Tuesday, September 7

Penang, Malaysia

by Susan MacTavish Best

 

 

 

I suppose it’s only normal when you take off on a long trip that you start to have doubts about whether or not you’re doing the right thing. Maybe not the right thing, but the smart thing. The OK thing.

Yesterday I woke up to my first morning in Asia ever. And I wailed. And wailed and wailed. Not because I was far away from home or lonely. But because I came to the conclusion (at 5am) that I should be back in San Francisco getting on with life as normal.

My brain settled down after a short while and stopped its crotchety thoughts. And after a cup of coffee, I soothed myself by saying to the voice inside that I was just jet lagged and had an achy back. And with that, I settled into enjoying Penang.

Penang is very wet right now. It’s monsoon season. Though, by all the books I read, it was supposed to be monsoon season on every other coast but here. Wrong. The locals say it’s freaky, it’s not normally as wet as this. And I’m not talking just a wee bit of downpour in the late afternoon. No. I was stranded at the airport on Sunday morning. As in, it had rained so hard that no one could get to the airport and no one could leave. It was only after waiting for three hours in the taxi line that I wondered how on earth we’d landed. I thought it best not to question that too long. A couple of us standing in the taxi line banded together and we found a rogue driver. He was willing to give the drive a shot. Word over the taxi radio system said that the water was three feet high on some stretches.

And so it was. I felt like I was actually living that footage that you always see on TV of freak floods in Texas.

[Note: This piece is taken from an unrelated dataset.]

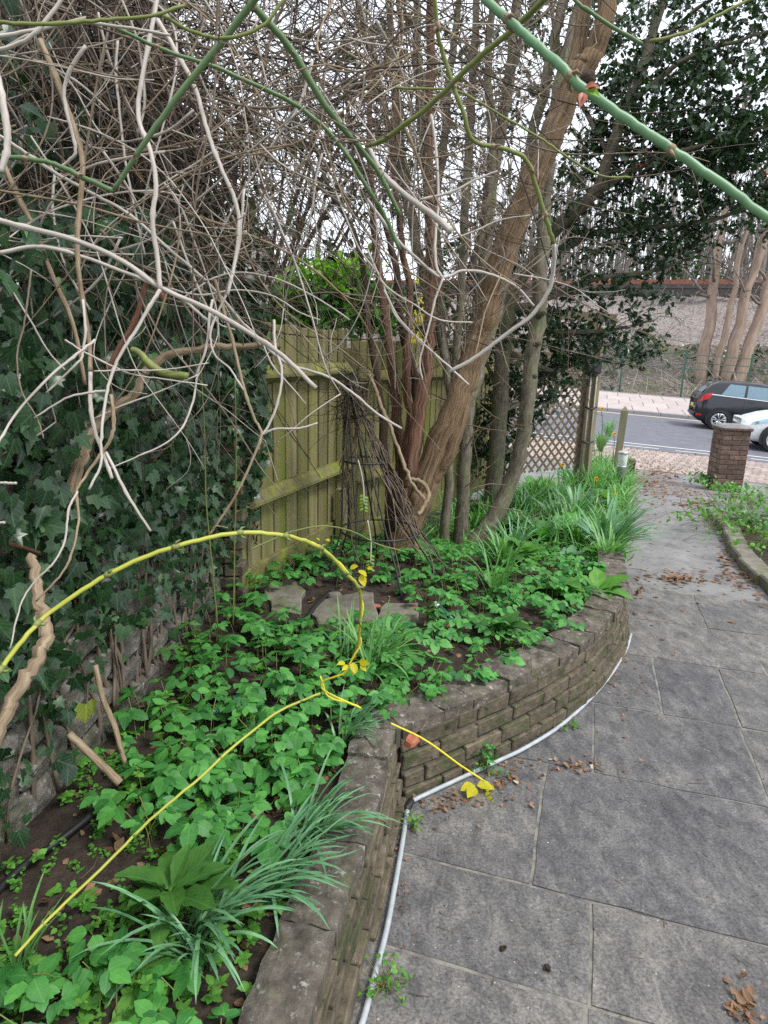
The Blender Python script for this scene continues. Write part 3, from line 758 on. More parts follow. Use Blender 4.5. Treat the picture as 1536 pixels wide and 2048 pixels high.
f1, d1, n1 = fence((-.83, 3.46), (-.30, 4.92), .43, 1.82, 'board_fence', 'algae green close boarded fence panel beside the ivy clad wall', 10, -1)
f2, d2, n2 = fence((-.27, 4.97), (1.22, 7.62), .30, 1.76, 'board_fence', 'shaded board fence running behind the leaning brown trunk to the trellis', 26, -1)
def fpost(x, y, z0, z1, w, par, name='post', mat='fence'):
    add_box(MB(), [x, y, (z0 + z1) / 2], w, w, (z1 - z0) / 2, axes([.34, .94, 0]), bev=.006).obj(name, M[mat], par, smooth=False)
fpost(-.865, 3.40, .1, 1.72, .045, f1); fpost(-.27, 4.90, .1, 1.70, .045, f1); fpost(1.25, 7.66, 0, 1.8, .05, f2)
# short stake inside the corner
fpost(-.315, 4.66, .15, .70, .035, f1, 'short_stake')
# brown rotted root residue on the boards
mb = MB(); r2 = np.random.default_rng(9)
for k in range(90):
    a = r2.uniform(0, 1); zc = r2.choice([r2.uniform(.55, 1.18), r2.uniform(.98, 1.18)])
    q = np.array([-.83, 3.46]) + d1 * (.20 + r2.normal(0, .022)) + n1 * (.004 + r2.uniform(0, .012))
    p = np.array([q[0], q[1], zc]); dd = r2.normal(0, 1, 3) * [.4, .4, 1]
    tube(mb, [p, p + dd * .02, p + dd * .03 + r2.normal(0, .01, 3)], [.006, .002], 5)
mb.obj('ivy_root_residue', M['darkbark'], f1, kind='stuff')

# ---- trellis with posts and beam
P0, P1 = np.array([1.45, 7.95]), np.array([2.56, 8.66])
tr = thing('trellis', 'diagonal lattice trellis screen between two timber posts under a cross beam', 'trellis', (*P0, 0))
d = P1 - P0; L = np.linalg.norm(d); d /= L; A = axes([*d, 0]); zb, zt = .22, 1.66
def lat(u0, z0_, u1, z1_, off):
    a = np.array([*(P0 + d * u0), z0_]); b = np.array([*(P0 + d * u1), z1_]); ax = axes(b - a, (A[1]))
    nrm_ = A[1]; ax = np.array([(b - a) / np.linalg.norm(b - a), nrm_, np.cross((b - a) / np.linalg.norm(b - a), nrm_)])
    add_box(MB(), (a + b) / 2 + nrm_ * off, np.linalg.norm(b - a) / 2, .006, .014, ax, bev=.002).obj('slat', M['oldwood'], tr, smooth=False)
hh = zt - zb; stp = .135
k = -hh
while k < L:
    for sgn, off in ((1, -.008), (-1, .008)):
        u0, u1 = k, k + hh; a0, a1 = max(0, u0), min(L, u1)
        if a1 - a0 > .04:
            za, zc = zb + (a0 - u0), zb + (a1 - u0)
            if sgn < 0: za, zc = zt - (a0 - u0), zt - (a1 - u0)
            lat(a0, za, a1, zc, off)
    k += stp
for (q, w, zz) in ((P0 - d * .05, .055, 2.12), (P1 + d * .06, .05, 2.12)):
    add_box(MB(), [*q, zz / 2], w, w, zz / 2, A, bev=.006).obj('post', M['oldwood'], tr, smooth=False)
add_box(MB(), [*(P1 + d * .16 + np.array([.05, .02])), 1.0], .035, .05, 1.05, A, bev=.006).obj('outer_post', M['post'], tr, smooth=False)
q = (P0 + P1) / 2 + d * .05
add_box(MB(), [*q, 2.17], L / 2 + .42, .03, .055, A, bev=.005).obj('beam', M['oldwood'], tr, smooth=False)
add_box(MB(), [*q, zt + .03], L / 2, .02, .025, A, bev=.004).obj('top_rail', M['oldwood'], tr, smooth=False)
# wind-chime like black box with two hanging tubes on the post
wc = thing('hanging_chime', 'black box on the trellis post with two long pale tubes hanging below', 'wind chime', (2.6, 8.55, 1.4))
c = np.array([*(P1 + d * .055 - A[1][:2] * .10 * np.sign(A[1][1])), 1.56])
mb = MB(); add_box(mb, c, .085, .06, .10, A, bev=.02); add_box(mb, c + [0, 0, .11], .10, .07, .018, A, bev=.006); add_box(mb, c - [0, 0, .10], .045, .04, .035, A, bev=.015)
mb.obj('black_housing', M['black'], wc, smooth=False)
for sx in (-.035, .04):
    mb = MB(); tube(mb, [c + [sx, -.01, -.12], c + [sx * 1.05, -.01, -1.33]], .009, 10); mb.obj('tube', M['pale'], wc)
for zz in (-.55, -1.0):
    mb = MB(); tube(mb, [c + [-.075, -.02, zz + .03], c + [0, -.03, zz], c + [.08, -.02, zz + .03]], .012, 6); mb.obj('tie', M['black'], wc)

# ---- pointed post, bollard light, brick pillar and stub by the gate
b0 = G(1228, 930); X = Yp(1232, 930, 10.3)
pp = thing('pointed_post', 'short pale timber post with a pointed top standing before the road', 'post', (X[0], X[1], 0))
mb = MB(); zt_ = Yp(1236, 812, 10.3)[2]; a3 = axes([.95, -.3, 0]); w = .052
V = []
for zz, s_ in ((-.35, 1), (zt_ - .07, 1), (zt_, .12)):
    for (i_, j_) in ((-1, -1), (1, -1), (1, 1), (-1, 1)):
        q = a3[0] * i_ * w * s_ + a3[1] * j_ * w * s_; V.append([X[0] + q[0] + .03 * (zz + .35), X[1] + q[1], zz])
Q = [[a * 4 + b, a * 4 + (b + 1) % 4, a * 4 + 4 + (b + 1) % 4, a * 4 + 4 + b] for a in range(2) for b in range(4)]
mb.add(V, [np.array(Q), np.array([[8, 9, 10, 11]])]).obj('shaft', M['post'], pp, smooth=False)

def lathe(mb, c, prof, n=20, ax=None):
    th = np.linspace(0, 2 * pi, n, endpoint=False); ax = np.eye(3) if ax is None else ax
    V = np.array([[r * cos(t), r * sin(t), z] for r, z in prof for t in th]); m = len(prof)
    i = np.arange(m - 1)[:, None] * n; j = np.arange(n)[None]; j2 = (j + 1) % n
    mb.add(np.asarray(c) + V @ ax, [np.stack([i + j, i + j2, i + n + j2, i + n + j], 2).reshape(-1, 4)], V); return mb
B = Yp(1240, 965, 8.9); sc_ = 8.9 / F
bl = thing('bollard_light', 'small steel bollard garden light with a white lamp head at the path edge', 'light', (B[0], B[1], B[2]))
zb_ = B[2] - .06; zt_ = Yp(1243, 902, 8.9)[2]; hgt = zt_ - zb_
lathe(MB(), [B[0], B[1], zb_], [(0, 0), (.062, 0), (.062, hgt * .55), (.066, hgt * .56), (.066, hgt * .6), (0, hgt * .6)]).obj('shaft', M['steel'], bl)
lathe(MB(), [B[0], B[1], zb_], [(.055, hgt * .6), (.062, hgt * .62), (.062, hgt * .93)]).obj('lamp_head', M['white'], bl)
lathe(MB(), [B[0], B[1], zb_], [(.062, hgt * .93), (.074, hgt * .935), (.074, hgt * .97), (.05, hgt), (0, hgt * 1.01)]).obj('cap', M['steel'], bl)

def brick_pier(name, label, c, half, courses, z0, az_, mat, cap=True, jag=0):
    t = thing(name, label, 'pillar', (c[0], c[1], z0)); Rz = np.array([[cos(az_), sin(az_), 0], [-sin(az_), cos(az_), 0], [0, 0, 1]])
    bh = .065; top = z0 + courses * .075
    add_box(MB(), [c[0], c[1], (z0 + top) / 2 - .1], half - .006, half - .006, (top - z0) / 2 + .08, Rz).obj('mortar_core', M['joint'], t, smooth=False)
    m1 = MB().add(*box_vf(np.zeros(3), half * .655, half * .323, bh / 2, bev=.005)).mesh('brick', M[mat], False)
    m2 = MB().add(*box_vf(np.zeros(3), half * .323, half * .323, bh / 2, bev=.005)).mesh('brick', M[mat], False)
    for k in range(courses):
        zc = z0 + k * .075 + .04; e = half * (1 - .323) ; flip = 1 if k % 2 else -1
        for q in range(4):
            an = az_ + q * pi / 2; dx = np.array([cos(an), sin(an)]); dy = np.array([-sin(an), cos(an)])
            for (me, u) in ((m1, -flip * half * .335), ):
                if jag and rng.uniform() < jag * k: continue
                o = link('brick', me, t); p = np.array(c[:2]) + dx * u - dy * (e + rng.uniform(0, .003))
                o.matrix_basis = Matrix.Translation((p[0], p[1], zc)) @ Matrix.Rotation(an, 4, 'Z')
    if cap:
        add_box(MB(), [c[0], c[1], top + .022], half + .022, half + .022, .022, Rz, bev=.008).obj('cap_course', M[mat], t, smooth=False)
        V = []
        for (s_, zz) in ((half + .012, .044), (half - .03, .078), (half - .10, .09)):
            for (i_, j_) in ((-1, -1), (1, -1), (1, 1), (-1, 1)): V.append(np.array([c[0], c[1], top + zz]) + (np.array([i_ * s_, j_ * s_, 0]) @ Rz))
        Q = [[a * 4 + b, a * 4 + (b + 1) % 4, a * 4 + 4 + (b + 1) % 4, a * 4 + 4 + b] for a in range(2) for b in range(4)]
        MB().add(V, [np.array(Q), np.array([[8, 9, 10, 11]])]).obj('mortar_cap', M['concrete'], t, smooth=False)
    return t
PL = G(1452, 972); PY = PL[1] + .12
pc = [PL[0] + .02, PY]
brick_pier('brick_pillar', 'square brown brick gate pillar with a mortar cap beside the path end', pc, .20, 12, PL[2] - .03, az + .25, 'pillar')
SB = G(1262, 955)
brick_pier('brick_stub', 'broken low brick stub behind the small steel bollard light', [SB[0] - .02, SB[1] + .2], .13, 4, SB[2] - .02, az, 'pillar', False, .10)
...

Where you see kids floating on inner-tubes and families dragging out all of their belongings to higher ground. And you ohh and ahh in your living room and then forget about it an hour later. At least, I do. Not intentionally, of course, it’s just that I’ve never seen crazy floods and so it’s hard to get a real idea of the damage caused by them.  I got to know my taxi friends quite well as our car sloshed slowly through the muddy water. Turns out that I played field hockey against the girl sitting next to me in high school in the UK.

This morning it doesn’t look so wet. I’m sitting out on the balcony of my hotel. It’s still dark but I can see the sun just rising and only a few clouds. The dogs are woofing like crazy. I got laughing to myself yesterday: after having had a rabies shot a few weeks ago, I apparently think that every dog is rabid. Twice I crossed the road so that I didn’t have to walk by a bowser. Then again, I did the same thing when I noticed a bunch of monkeys eating garbage and climbing up and down the electrical poles (uhhh, isn’t that dangerous?). They scare me those monkeys.